Samuel Jablon

Marcus Cooper

04/08/16

In the back of Samuel Jablon's Bushwick, Brooklyn studio is a bright red leather couch with a pile of books stacked in front—collections from poets like Yuko Otomo, Bill Berkson, and Alice Notley. As it turns out, poetry is as much a part of Jablon's practice as paint, exemplified by the artist's freshly smeared fingerprints in purple, orange, and brown on the book covers. The 29-year-old Jablon certainly looks the part of a Brooklyn painter-poet. Bespectacled, unshaven, and a little tired, he's in the thick of it on the night I visit him, putting the finishing touches on a two-gallery show in New York at Arts + Leisure and Freight + Volume set to open this month. "The last show was really exciting," he says. That was in 2014. It was his first in New York, and shot through with euphoria, as breakouts tend to be. "With this show, though, it's not just about making fun, beautiful paintings. It's ‘What do you want to say?' "
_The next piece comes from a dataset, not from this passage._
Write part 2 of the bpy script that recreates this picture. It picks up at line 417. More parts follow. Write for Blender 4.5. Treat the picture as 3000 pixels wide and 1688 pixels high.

Short verses with block letters painted in a slightly lilting freehand are his primary architecture, although they're presented less as bits of text to be read than codes to be deciphered. The phrases "OLD WAYS DON'T OPEN NEW DOORS," "EVERYTHING LIVING DIES," and "WHAT A BEAUTIFUL TIME" are broken up, jumbled together, rendered without contrast or in extreme contrast, embedded with bits of glass or mirror. Instead of an object being observed or a sentence being read, there's a necessary exchange between the two in a search for meaning. That, Jablon says, is where he wants the art to be.

One large painting, with heaps of acrylic paint and smashed glass fragments, had originally been gold. He sat with it for a couple of days, then painted the whole thing black. He says that it had been too easy to write off. Brevity implies stock phrasing, Hallmark sentimentality, and to read these phrases uninterrupted, or out loud, can seem pat. The thing is to let them linger and to compel your lingering. 

For a long time, Jablon wrote poetry with the one hand and painted his abstractions with the other. In grad school he fused the two into a single practice, and he has been working in that mode ever since. His first show was ransom-note exuberant—blasts of color and geometry, the letters practically bedazzled. The new work is more confident and restrained. "More minimal," he says, "but there are more layers, more depth to them." And what has he decided to say? That, you'll have to sort out on your own.